If only……………


 

 

question mark

I’ve kept a detailed diary for over fifty years, in an attempt to preserve a record in the life of an ‘ordinary person’. It has proved invaluable in settling many arguments about where or when an event occurred in our lives, often giving us a surprise as memory detail fades with time.

Unfortunately, I know of no such diaries kept by my grandparents, on either side. This leaves me with an amazing lack of information about my forebears. I had obviously many, many chances to ask questions, but never did. Such questions would not have been about great philosophical ideas or earth-shattering revelations, simple day-to-day enquiries about their life.

  • Their parents were farmers, and lived in the country, so how did they get to school?
  • What games did they play?
  • What toys did they have?
  • What was their favourite food?
  • What did they do for holidays?
  • Did they have to wear hand-me-downs?
  • How well did they do at school?
  • How did they meet their eventual spouse?
  • What was their wedding like?
  • How could they afford the relatively-large families?
  • Did they read a lot?
  • How did they get to a doctor…and how could they afford it?
  • How did they keep warm without central heating and double glazing?

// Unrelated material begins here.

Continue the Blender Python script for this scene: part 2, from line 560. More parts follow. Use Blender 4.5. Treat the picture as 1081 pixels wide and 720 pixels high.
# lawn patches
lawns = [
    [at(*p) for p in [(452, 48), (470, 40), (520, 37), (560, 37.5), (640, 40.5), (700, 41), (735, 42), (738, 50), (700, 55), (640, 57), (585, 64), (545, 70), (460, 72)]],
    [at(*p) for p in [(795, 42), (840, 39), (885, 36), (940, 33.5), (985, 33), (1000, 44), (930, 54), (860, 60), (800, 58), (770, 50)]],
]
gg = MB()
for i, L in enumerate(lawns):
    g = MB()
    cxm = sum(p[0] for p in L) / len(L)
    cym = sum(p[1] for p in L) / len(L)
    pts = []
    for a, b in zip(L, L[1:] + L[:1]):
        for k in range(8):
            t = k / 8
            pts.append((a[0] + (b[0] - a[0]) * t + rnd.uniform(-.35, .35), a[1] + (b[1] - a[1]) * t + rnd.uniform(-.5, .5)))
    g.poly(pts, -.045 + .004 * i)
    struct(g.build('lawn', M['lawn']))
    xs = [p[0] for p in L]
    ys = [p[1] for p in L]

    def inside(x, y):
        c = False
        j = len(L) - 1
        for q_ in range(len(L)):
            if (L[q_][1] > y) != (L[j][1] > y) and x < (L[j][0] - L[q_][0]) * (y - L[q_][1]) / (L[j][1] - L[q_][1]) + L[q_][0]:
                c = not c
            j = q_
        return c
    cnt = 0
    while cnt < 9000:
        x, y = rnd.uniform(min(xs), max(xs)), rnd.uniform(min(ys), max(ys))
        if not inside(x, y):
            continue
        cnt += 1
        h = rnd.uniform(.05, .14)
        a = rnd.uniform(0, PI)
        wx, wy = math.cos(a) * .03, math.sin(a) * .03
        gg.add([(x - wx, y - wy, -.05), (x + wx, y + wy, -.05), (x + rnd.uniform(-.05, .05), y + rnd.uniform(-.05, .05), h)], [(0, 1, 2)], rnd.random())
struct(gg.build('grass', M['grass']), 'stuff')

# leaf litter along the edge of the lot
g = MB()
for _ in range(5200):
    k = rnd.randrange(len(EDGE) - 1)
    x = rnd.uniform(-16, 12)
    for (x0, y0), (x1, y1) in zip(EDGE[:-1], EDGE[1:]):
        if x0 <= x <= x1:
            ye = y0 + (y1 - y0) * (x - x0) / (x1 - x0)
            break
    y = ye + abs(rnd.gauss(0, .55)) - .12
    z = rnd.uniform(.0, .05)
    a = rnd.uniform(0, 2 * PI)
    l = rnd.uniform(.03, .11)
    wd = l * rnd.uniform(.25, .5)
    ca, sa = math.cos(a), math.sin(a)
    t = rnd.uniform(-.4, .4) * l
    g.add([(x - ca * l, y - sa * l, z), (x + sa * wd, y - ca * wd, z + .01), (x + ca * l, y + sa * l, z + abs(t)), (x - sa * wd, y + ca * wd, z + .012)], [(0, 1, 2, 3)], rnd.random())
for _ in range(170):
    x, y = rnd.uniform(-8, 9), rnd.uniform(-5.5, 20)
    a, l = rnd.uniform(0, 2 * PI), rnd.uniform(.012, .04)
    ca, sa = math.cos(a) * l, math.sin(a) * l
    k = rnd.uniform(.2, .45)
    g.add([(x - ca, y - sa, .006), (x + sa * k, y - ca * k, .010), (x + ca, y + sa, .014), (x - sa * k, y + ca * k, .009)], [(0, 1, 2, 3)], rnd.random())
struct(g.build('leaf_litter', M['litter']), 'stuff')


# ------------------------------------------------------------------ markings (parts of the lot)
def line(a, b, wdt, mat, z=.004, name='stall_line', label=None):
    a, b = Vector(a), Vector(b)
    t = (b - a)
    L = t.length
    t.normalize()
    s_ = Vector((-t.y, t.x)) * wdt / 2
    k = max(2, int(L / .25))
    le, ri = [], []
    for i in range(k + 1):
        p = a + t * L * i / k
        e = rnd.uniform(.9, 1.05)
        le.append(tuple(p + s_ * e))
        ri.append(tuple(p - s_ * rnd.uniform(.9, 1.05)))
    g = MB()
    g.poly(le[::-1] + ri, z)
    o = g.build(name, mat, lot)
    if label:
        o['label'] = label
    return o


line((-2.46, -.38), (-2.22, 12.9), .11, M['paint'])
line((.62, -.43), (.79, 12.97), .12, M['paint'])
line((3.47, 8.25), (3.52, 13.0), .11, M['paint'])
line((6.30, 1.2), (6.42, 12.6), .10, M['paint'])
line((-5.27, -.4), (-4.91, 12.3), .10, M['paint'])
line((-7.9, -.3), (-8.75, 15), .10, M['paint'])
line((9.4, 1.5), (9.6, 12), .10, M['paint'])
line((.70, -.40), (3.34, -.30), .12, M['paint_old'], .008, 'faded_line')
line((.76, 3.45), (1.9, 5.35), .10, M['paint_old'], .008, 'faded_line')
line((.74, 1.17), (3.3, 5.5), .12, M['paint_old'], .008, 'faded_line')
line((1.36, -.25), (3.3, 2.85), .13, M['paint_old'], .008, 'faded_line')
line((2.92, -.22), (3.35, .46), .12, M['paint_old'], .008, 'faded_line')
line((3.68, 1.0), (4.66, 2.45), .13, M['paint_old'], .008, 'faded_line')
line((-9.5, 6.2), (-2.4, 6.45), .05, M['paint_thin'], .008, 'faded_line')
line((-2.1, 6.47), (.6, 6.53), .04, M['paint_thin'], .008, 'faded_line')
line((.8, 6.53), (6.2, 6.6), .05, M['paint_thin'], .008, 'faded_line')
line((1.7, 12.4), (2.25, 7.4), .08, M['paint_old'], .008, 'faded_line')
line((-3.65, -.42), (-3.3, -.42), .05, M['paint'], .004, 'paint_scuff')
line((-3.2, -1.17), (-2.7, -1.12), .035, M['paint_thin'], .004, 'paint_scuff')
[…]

………….Just a few of the questions which shall be forever un-answered. None is of great importance, but put together and with a bit of imagination we might be able to piece together ‘a day in the life of’ for people just over 100 years ago.

Are there any questions you wish you had asked your parents or grandparents…but never did?

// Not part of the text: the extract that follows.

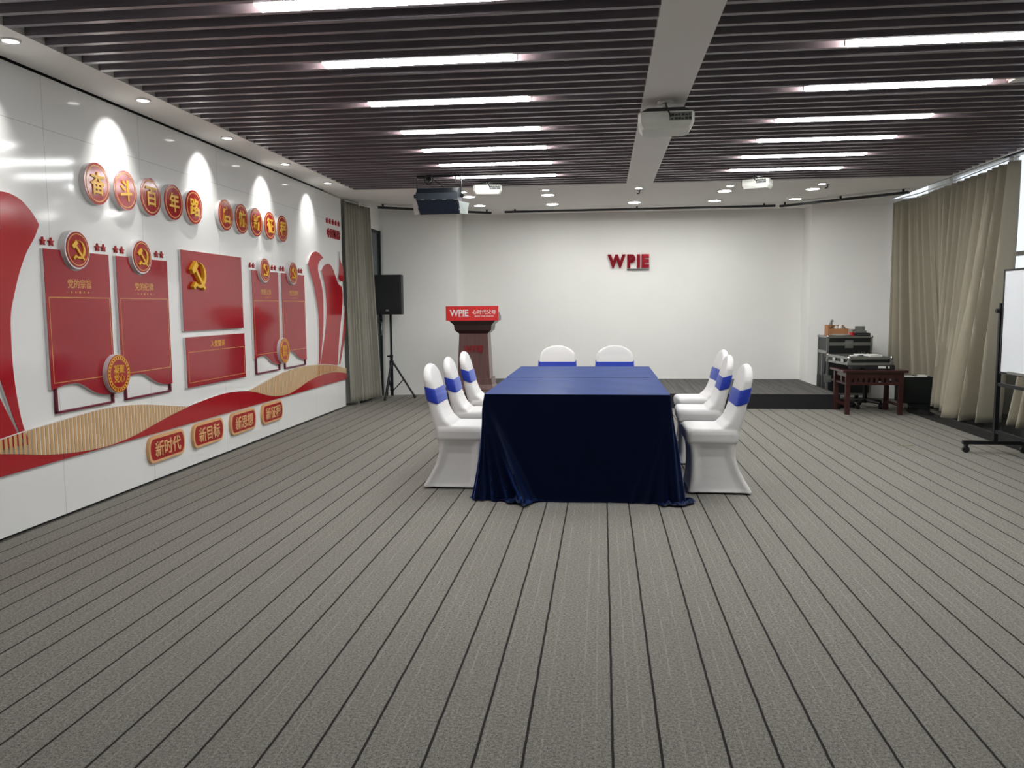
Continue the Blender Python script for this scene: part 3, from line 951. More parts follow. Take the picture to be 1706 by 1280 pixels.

And do your children ask you questions about your youth?

4 thoughts on “If only……………

  1. I found this an interesting post!
    I’ve never been close to my family and consequently I know virtually nothing about my grandparents.
    It’s not somthing that I’ve ever wanted to learn about but fully understand why others do. Cheers!

  2. I suppose I am lucky in that our lineage has been well documented back to about 1100, but only in factual form…birth, marriage, children, death…. but it is the minor details of life which I would find interesting.

    When I knew my maternal grandparents first they lived in a typical Irish farmstead….water from a well, tilly lamps for lighting, no mains electricity (lead-acid accumulators for the radio, cooking and baking over the fire, butter made in a churn….seems charming but it must have been hard work….also they never travelled more than about 30 miles from their house!

  3. Snap! I’ve kept a diary for over 50 years, and like you have referred to it to settle arguments and recently to check the infant progress of my sons now that they are fathers. It has to be said that these same sons seem not at all interested in asking about my past – and I may feel, like Larkin, that I want my journals shredded on my demise!

    I wish I’d asked my parents how they managed to settle back into normal life when my father returned from three years overseas in WW2. I never did, and all I know is that I was the first thing my father heard when he was finally demobbed and came home – for I was a product of his first home leave after all that time in the Western Desert!

    • So you admit to being even older than me!

      I think weare generally too close to our parents to ask them questions like the one you posed….but grandparents are sufficiently remote that you could ask them questions….but I think we rarely do.

      Besides my daily diary of detailed events, I then try to condense each year into 6 A4 pages which are more-easily readable. However since they only contain the more-interesting bits of life they seem to indicate that we were always busy! Maybe we were!

      Love the bit about the joyous return from the Western Desert!